ALBUM REVIEW: Altar Of Disgust – Crawl
Six years spent sleeping in swampy, filth-infested undergrowth could cover an organism in moss and leave it to rot away for a lifetime. Thankfully, Sweden’s CRAWL come loaded with buzzsaws on Altar Of Disgust to cut through the vegetation thickening taking place in their forest, delivering a deliriously distinguished deathened crust-punk masterclass as a follow-up to 2018’s Rituals.
Vocalist Joachim Lyngfelt brushes off the cobwebs and breathes life back into CRAWL with a blistering ‘blegh’ on opener Undead Crypts, before Throne Of Molten Bones’ primal blast beats tear chunks of flesh from limb, as distortedly warping dissonance carves out space for Lyngfelt’s venomous bark to leave bite marks on your soul.
If you’ve missed being beaten into submission by crust-infused D-beats and death metal, Altar Of Disgust scratches the itches NAILS and VALLENFYRE leave you irritated by. Like those bands, CRAWL chop up the pace like you’re downing double vodka and Red Bulls on a night out; Curse Of The Morbid’s skull-bludgeoning blasts, that blur the line between blast beats and D-beats, speed up your heartbeat just to slow it back down with Ethereal Depths’ thickly-cut sludge and landmine-exploding drum fills. Who thought wallowing in filth could look and feel this fun?
CRAWL distinguish Altar Of Disgust from its peers with its mature approach to structure. Sure, its songs seethe with venomous aggression, yet it’s cinematic in scope. Halfway marker Where No Light Escapes trades in horror movie suspense — tribal beats echoing off into the distance, looping dissonant riffs and bleeding basslines make the skin crawl, and radio static voiceovers put you on edge — before Enslaved In Filth does just that, tearing limb from limb with a poison-tongued delivery so fiery you’ll come over with a fever; it’s an industrial war machine of a track chugging and chomping its way through the streets of riffs with a riled-up rhythm section delivering blow after blow, a tank loaded with unlimited ammo.
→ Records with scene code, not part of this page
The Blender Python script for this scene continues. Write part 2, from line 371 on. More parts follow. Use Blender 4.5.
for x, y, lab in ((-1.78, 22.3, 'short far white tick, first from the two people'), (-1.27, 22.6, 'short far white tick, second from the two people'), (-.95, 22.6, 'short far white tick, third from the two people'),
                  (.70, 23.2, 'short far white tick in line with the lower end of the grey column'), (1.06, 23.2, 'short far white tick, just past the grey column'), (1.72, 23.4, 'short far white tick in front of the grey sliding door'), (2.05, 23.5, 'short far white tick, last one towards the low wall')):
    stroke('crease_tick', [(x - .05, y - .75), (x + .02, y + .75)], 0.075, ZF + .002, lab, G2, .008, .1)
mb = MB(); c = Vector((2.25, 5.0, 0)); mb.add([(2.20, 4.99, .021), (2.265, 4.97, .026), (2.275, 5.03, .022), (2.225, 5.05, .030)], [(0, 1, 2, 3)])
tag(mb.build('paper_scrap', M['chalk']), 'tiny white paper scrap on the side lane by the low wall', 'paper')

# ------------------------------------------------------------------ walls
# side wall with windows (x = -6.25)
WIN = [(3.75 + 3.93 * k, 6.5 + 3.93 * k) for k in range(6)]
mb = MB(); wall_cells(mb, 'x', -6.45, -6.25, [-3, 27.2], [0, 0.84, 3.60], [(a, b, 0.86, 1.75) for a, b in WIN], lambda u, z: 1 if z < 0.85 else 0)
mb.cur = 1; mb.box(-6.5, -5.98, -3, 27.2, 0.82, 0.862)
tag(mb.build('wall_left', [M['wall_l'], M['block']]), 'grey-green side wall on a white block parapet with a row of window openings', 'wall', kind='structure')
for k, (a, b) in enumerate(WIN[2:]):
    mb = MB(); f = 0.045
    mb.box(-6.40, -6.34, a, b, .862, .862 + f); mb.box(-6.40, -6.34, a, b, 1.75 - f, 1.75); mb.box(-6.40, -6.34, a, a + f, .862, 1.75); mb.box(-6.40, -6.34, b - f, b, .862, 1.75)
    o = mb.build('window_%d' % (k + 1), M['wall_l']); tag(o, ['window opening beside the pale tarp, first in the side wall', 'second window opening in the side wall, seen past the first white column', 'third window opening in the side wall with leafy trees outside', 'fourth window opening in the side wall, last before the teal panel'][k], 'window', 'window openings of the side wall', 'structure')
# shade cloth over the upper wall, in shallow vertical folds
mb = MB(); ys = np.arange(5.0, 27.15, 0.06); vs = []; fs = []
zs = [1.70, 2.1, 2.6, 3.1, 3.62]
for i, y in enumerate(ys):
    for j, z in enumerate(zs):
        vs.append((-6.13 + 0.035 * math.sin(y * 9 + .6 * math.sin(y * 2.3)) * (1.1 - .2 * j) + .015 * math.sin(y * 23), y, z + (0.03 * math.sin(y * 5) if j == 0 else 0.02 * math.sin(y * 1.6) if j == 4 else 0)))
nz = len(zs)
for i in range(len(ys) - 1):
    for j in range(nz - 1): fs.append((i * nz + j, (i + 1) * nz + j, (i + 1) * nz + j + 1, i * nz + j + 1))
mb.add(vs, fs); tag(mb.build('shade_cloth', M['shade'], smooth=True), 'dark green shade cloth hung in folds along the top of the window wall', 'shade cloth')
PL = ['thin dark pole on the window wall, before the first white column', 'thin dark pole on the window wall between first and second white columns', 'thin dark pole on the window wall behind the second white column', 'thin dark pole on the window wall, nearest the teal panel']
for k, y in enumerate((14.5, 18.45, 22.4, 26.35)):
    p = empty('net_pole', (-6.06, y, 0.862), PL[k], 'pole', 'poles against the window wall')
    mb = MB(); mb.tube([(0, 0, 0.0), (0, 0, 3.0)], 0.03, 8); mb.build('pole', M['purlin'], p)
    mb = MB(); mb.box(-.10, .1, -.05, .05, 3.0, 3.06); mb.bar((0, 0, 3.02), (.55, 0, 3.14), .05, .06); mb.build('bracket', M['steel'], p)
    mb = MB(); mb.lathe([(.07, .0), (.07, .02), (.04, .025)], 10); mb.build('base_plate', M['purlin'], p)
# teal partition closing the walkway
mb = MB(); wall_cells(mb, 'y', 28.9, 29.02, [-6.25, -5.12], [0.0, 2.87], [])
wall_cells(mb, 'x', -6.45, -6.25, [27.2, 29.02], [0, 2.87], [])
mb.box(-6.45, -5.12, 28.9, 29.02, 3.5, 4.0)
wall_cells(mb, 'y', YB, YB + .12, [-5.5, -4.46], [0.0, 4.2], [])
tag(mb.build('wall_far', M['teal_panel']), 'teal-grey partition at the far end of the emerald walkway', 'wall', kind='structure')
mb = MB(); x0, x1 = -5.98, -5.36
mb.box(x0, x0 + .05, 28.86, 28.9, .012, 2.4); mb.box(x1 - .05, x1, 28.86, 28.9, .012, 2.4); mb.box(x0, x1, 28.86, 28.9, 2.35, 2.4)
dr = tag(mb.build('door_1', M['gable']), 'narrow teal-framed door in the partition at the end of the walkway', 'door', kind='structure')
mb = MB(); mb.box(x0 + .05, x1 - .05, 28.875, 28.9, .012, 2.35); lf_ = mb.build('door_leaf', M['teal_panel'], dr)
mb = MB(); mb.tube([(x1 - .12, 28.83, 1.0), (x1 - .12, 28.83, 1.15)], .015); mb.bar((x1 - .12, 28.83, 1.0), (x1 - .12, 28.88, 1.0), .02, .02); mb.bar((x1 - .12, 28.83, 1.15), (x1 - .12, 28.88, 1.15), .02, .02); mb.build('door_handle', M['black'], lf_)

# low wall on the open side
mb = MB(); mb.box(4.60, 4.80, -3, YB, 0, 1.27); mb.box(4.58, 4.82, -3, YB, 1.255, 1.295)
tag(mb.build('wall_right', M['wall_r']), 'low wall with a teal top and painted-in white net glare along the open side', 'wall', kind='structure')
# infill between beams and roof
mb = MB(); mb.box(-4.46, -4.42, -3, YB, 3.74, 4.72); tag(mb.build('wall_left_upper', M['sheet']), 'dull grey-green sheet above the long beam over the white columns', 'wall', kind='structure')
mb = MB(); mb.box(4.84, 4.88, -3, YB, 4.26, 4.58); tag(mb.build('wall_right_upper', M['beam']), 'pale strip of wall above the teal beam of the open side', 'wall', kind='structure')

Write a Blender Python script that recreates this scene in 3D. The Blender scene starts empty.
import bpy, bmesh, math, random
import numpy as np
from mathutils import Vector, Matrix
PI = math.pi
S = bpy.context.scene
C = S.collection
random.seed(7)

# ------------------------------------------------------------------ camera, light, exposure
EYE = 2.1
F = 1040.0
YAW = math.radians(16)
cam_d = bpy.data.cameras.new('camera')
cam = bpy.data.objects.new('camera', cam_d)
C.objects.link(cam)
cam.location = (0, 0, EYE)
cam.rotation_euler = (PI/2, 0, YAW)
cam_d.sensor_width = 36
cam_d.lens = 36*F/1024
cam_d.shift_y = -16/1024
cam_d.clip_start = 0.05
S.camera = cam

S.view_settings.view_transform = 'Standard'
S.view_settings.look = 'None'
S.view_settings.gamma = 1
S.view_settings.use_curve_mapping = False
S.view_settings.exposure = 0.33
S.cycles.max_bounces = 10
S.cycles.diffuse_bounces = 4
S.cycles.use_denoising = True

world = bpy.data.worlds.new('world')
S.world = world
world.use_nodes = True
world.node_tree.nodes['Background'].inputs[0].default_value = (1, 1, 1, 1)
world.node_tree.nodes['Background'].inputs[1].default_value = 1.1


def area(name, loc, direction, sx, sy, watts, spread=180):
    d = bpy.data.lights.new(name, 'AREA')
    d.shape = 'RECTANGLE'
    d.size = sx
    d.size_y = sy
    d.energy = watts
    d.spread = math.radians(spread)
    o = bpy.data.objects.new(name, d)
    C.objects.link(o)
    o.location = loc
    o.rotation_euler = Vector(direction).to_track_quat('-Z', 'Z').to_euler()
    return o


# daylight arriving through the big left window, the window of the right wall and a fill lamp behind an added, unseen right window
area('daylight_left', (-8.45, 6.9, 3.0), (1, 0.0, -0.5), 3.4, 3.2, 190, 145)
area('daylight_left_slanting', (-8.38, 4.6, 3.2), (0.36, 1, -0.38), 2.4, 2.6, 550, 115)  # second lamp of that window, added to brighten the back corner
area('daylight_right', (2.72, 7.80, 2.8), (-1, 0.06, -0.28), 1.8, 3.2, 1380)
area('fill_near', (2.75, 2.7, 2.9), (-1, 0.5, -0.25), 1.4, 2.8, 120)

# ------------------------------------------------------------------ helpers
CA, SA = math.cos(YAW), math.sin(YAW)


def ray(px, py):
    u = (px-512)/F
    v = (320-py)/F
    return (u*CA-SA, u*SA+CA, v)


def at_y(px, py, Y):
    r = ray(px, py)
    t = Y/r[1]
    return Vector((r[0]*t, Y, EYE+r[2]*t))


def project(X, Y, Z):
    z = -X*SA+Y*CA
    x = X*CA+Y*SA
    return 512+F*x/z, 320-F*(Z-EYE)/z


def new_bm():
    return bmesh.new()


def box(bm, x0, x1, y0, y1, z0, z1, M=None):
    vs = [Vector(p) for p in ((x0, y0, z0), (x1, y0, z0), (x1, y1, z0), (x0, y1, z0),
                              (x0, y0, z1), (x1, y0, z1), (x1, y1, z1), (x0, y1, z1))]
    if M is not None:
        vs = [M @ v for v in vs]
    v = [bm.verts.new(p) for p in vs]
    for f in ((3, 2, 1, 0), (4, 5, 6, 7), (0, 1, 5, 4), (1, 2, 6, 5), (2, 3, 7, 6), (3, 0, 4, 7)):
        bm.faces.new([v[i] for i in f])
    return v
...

Elsewhere, Into Sordid Rifts drags you down into its swamp-infested depths, as D-beat style drums swim in sludgy distortion, interchanging wailing black metal howls with sinister hardcore-infused death growls before closer Buried Lust leads in with an album-defining voiceover: “If I started murdering people, there’d be no one left” — a sentiment that truly encapsulates the fire Altar Of Disgust lights inside you.
As long as they don’t let another six years float on by between records, Altar Of Disgust is undeniable proof that CRAWL could not only be deathened crust-punk revivalists, but flagbearers for the future of the scene.
Rating: 8/10
Altar Of Disgust is set for release on May 3rd via Transcending Obscurity Records.